Law helps city cope with ballot measure

INDEPENDENCE -- City leaders passed an ordinance last week that outlines how Measure 37 claims in Independence will be processed.

The controversial land-use statute officially goes into effect Thursday, Dec. 2.

The law will require governments to reimburse property owners who can prove that imposed regulations have negatively impacted the fair market value of their land.

Governments will also have the option of waiving or modifying their own zoning or other restrictions in lieu of payment. The law allows 180 days to resolve the matter before a claimant can file a suit.

A few of the city council members present at last week's meeting made no effort to hide their disdain or unease for the measure because of the possible financial and planning implications it could have on communities and the state.

"The fact is it's a stupid law," Councilor Bob Archer said. "But we'll still have to take the proper steps and follow the rules."

Independence's process follows closely a model ordinance drafted by the League of Oregon Cities earlier this month. Among the requirements to file a Measure 37 claim, individuals must provide:

♦ The name, addresses and telephone numbers of all owners, and anyone with interest in the property, including lien holders, trustees and renters. They must also submit a description of ownership interest for each.

♦ The address, tax lot, and legal description of the real property that is the subject of the claim, along with documentation that shows ownership and purchase date.

The amount of the claim, based on the alleged reduction in real property value, supported by a licensed and state-approved appraiser.

♦ A certified list of all current property owners within 300 feet of the claimant's property.

Claims will be declared valid, denied or be investigated further by the city manager, who will forward a recommendation to the council.

Before taking action, the council will hold public hearing to give adjacent homeowners, neighbors and others the opportunity for comment.

Rich Rodeman, legal counsel for Independence, said the council could exercise one of two options based on that public input:

Paying compensation to the property owner and preventing an unwanted development or returning the regulations to whatever they originally were when the person first purchased the land.

"Neighbors can say thanks to the city for protecting their property rights," Rodeman said, "or we can say thanks to them for participating in the process, then waive the application of zoning ordinances because we don't have $100,000 to pay."

Individuals will be required to reimburse the city -- following final action on the matter -- for processing a claim, including staff and legal costs.

Rodeman said the neighbors of a claimant who plans to develop on his property under the original restrictions are not without rights.

For example, a person living in a subdivision can take a claimant to court under nuisance law if the claimant is developing land for heavy industrial use that would impact adjacent homeowners.

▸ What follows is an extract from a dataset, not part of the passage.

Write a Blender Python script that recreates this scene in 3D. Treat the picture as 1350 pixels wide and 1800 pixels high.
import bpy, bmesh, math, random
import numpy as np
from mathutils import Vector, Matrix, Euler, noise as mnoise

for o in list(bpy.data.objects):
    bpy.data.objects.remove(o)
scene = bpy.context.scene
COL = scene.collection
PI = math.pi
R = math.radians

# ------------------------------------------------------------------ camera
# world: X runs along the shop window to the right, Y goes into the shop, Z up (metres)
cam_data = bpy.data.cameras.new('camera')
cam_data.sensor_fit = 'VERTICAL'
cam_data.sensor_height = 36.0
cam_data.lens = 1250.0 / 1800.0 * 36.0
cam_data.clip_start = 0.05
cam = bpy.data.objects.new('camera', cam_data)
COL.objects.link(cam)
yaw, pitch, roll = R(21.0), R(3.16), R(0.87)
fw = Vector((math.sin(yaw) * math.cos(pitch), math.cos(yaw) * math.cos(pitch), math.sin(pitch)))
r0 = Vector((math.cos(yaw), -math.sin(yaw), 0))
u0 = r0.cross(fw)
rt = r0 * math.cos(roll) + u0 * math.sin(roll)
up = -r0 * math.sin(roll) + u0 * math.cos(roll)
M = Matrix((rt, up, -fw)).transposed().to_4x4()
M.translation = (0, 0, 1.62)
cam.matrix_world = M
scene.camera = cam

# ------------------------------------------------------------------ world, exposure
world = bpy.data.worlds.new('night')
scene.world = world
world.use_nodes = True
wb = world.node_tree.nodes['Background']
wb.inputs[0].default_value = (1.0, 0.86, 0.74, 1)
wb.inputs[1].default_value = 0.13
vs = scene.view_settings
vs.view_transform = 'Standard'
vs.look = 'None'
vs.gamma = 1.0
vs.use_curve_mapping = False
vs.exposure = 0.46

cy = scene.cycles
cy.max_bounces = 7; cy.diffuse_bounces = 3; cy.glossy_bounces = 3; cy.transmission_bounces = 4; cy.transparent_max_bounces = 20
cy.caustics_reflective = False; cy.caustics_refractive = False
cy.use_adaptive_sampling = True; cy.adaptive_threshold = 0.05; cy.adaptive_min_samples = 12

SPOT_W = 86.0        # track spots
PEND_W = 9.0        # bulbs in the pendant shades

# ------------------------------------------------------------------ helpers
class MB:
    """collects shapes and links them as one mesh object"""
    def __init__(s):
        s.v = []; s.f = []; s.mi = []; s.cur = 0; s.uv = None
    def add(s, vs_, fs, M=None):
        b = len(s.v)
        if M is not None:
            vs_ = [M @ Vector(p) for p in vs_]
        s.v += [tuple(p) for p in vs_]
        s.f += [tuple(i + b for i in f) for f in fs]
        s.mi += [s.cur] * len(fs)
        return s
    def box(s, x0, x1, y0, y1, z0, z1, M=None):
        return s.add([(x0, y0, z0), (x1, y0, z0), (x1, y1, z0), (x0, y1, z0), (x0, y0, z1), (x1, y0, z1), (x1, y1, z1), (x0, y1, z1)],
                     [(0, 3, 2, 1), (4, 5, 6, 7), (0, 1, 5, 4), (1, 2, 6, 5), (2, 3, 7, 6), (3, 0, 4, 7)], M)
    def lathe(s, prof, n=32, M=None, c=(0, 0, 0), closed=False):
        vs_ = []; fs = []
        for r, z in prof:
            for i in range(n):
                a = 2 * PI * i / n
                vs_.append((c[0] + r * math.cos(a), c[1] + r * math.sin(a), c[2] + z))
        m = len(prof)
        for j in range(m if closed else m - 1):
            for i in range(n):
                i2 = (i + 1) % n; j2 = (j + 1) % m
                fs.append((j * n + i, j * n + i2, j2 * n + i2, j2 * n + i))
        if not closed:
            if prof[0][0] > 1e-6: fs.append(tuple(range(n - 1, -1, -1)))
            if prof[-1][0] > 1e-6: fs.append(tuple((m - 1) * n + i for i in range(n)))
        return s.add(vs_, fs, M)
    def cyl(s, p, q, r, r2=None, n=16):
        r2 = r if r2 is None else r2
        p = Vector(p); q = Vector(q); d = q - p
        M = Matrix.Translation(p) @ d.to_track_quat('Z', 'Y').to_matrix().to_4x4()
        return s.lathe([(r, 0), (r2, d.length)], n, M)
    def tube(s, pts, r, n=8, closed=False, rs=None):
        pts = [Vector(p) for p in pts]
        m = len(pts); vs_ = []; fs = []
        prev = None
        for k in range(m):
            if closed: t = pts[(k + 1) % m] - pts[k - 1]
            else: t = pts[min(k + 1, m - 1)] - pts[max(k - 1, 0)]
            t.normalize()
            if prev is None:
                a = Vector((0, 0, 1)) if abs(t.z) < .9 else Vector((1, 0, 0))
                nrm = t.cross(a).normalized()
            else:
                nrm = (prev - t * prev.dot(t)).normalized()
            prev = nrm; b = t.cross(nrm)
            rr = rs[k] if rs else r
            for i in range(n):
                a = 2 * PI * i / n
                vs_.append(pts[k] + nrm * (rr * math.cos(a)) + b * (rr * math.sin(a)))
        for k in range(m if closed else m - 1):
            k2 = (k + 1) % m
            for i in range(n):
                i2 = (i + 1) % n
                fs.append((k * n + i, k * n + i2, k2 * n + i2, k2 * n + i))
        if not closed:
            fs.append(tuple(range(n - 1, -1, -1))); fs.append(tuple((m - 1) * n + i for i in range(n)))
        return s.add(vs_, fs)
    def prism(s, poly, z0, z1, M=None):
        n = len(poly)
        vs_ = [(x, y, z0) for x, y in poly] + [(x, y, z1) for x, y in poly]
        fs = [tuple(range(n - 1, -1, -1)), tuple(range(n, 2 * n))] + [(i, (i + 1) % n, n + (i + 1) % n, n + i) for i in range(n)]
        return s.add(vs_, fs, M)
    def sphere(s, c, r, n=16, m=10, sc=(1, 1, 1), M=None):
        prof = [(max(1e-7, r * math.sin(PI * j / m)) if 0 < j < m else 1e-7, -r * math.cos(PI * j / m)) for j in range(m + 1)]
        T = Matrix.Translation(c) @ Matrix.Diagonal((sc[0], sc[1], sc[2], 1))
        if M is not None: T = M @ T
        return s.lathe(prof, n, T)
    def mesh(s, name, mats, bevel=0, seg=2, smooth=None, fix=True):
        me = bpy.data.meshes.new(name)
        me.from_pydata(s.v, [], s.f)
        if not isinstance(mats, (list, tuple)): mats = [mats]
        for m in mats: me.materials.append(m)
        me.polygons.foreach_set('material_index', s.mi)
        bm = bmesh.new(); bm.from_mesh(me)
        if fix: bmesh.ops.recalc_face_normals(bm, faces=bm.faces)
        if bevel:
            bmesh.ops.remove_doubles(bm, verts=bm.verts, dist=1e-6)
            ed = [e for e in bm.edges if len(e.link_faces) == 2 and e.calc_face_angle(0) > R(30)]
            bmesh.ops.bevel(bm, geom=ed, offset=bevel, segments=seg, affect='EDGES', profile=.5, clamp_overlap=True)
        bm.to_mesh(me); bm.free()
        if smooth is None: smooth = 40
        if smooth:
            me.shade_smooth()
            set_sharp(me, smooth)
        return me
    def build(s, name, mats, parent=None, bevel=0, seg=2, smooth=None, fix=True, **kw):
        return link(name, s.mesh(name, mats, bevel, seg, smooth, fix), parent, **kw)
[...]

Independence has not received any claims. Rodeman said he believes within the city, cases were more likely to involve wetland or natural areas than residential neighborhoods.

Mayor John McArdle said the county would probably see a bigger impact than individual towns. He added there could, however, still be challenges for local services such as law enforcement if an emergency occurs just outside the city limits.

"The county sheriff is hard pressed to provide the services they already do, and there may be a dilemma where somebody calls and says, 'I need a cop,'" he said. "Our officers may have to go by a case-by-case basis."